As former pensions minister Baroness Altmann puts it, pension funds had become victims of "reckless conservatism" having been encouraged to park much of their cash into gilts by regulators.

This has meant that as gilt prices plunge and yields surge higher, the funds have faced sudden cash calls from banks who are trying to contain their losses. Whereas usually the funds might have weeks to find the money, they are now being given just days.

Lady Altmann added: "The regulators were saying don't touch risky assets, try and focus on so-called low-risk gilts, as if the market was a free market. Well, it hasn't been a free market for a long time. And what you're seeing now is another distortion.

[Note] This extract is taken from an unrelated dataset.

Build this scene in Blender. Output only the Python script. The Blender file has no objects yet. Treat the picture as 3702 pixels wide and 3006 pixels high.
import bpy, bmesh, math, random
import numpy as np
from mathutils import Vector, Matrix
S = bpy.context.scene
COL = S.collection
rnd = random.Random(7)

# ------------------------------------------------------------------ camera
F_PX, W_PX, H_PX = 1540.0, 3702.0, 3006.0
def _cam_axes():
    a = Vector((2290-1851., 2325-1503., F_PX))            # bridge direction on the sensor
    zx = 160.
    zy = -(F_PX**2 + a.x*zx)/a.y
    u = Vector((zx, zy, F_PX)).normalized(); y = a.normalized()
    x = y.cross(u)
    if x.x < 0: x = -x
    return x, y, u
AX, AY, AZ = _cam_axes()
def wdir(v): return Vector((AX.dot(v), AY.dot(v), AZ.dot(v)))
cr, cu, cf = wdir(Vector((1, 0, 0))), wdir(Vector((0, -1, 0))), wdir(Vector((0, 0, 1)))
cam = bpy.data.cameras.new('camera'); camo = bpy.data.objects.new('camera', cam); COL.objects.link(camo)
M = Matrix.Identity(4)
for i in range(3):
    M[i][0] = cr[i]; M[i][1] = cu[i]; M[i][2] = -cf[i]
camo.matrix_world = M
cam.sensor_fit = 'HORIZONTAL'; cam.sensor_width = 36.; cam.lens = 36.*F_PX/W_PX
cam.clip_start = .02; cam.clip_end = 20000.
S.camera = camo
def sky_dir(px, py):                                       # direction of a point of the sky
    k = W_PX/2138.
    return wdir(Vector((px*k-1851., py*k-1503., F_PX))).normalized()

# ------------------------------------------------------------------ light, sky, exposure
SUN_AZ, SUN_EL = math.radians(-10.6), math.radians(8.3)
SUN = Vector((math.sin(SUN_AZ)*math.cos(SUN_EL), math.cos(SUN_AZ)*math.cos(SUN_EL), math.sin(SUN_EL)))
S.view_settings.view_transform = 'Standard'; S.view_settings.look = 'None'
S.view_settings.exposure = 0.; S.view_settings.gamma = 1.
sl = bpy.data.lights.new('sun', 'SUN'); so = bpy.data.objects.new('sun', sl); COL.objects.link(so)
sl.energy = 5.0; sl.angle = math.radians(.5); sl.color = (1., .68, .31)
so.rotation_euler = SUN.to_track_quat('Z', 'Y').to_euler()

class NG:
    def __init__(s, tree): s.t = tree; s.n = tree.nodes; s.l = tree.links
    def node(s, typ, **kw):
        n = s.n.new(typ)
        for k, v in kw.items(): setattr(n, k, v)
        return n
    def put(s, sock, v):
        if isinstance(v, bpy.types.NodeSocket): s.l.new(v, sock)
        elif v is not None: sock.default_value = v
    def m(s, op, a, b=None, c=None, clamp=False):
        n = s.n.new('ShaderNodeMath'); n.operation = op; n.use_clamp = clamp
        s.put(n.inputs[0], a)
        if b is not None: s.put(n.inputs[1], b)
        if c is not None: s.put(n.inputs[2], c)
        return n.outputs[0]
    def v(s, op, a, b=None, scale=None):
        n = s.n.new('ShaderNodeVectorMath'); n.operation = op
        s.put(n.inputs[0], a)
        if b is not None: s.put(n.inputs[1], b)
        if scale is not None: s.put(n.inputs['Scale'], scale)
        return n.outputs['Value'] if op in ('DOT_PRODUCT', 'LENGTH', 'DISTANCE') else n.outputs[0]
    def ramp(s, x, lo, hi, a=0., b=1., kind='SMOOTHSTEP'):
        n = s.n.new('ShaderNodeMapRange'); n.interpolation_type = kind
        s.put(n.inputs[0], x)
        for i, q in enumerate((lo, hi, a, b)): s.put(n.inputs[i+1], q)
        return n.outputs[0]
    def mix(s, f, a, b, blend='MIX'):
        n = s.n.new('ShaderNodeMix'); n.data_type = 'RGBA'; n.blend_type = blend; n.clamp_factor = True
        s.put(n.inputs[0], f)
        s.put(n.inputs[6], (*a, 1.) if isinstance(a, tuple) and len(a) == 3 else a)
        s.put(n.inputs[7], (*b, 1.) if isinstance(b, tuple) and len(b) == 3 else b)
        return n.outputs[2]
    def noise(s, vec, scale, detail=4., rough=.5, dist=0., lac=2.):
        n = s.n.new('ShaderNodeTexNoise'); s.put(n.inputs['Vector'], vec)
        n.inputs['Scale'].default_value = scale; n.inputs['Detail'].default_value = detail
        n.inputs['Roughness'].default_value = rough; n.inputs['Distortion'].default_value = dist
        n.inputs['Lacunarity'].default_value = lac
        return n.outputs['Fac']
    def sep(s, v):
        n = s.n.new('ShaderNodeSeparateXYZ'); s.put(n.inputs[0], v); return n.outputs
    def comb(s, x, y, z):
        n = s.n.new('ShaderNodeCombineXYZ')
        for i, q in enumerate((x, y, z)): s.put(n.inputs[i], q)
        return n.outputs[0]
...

"Pension funds are saying they are in desperate trouble, because they're getting these cash calls. They have to sell assets to meet those cash calls. And that takes away the future returns and it doesn't deliver them anything. They're just covering losses on assets that were meant to be safe.

"Now the Bank is coming in, trying to buy up gilts to try and force the price down again. How will that play out? We don't know. But certainly, for the Bank of England to be doing this suggests there really is a big emergency. This is not something they would do lightly."

The scheme is not without risk.

The Bank “operational independence”, meaning the Government sets its goals — get inflation to 2pc, maintain financial stability — but the Bank can choose how to get there.

Its job is not to finance the Government’s vast borrowing plans. Spending and borrowing plans are meant to be taken into account insofar as they affect growth and inflation, but quantitative easing — or tightening — is meant to be carried out with the aim of hitting the inflation target.

Buying more bonds, even on a “strictly time limited” basis to “tackle a specific problem in the long-dated government bond market” raises the risk of giving the appearance the Bank has to buy bonds when the Government wants to borrow more.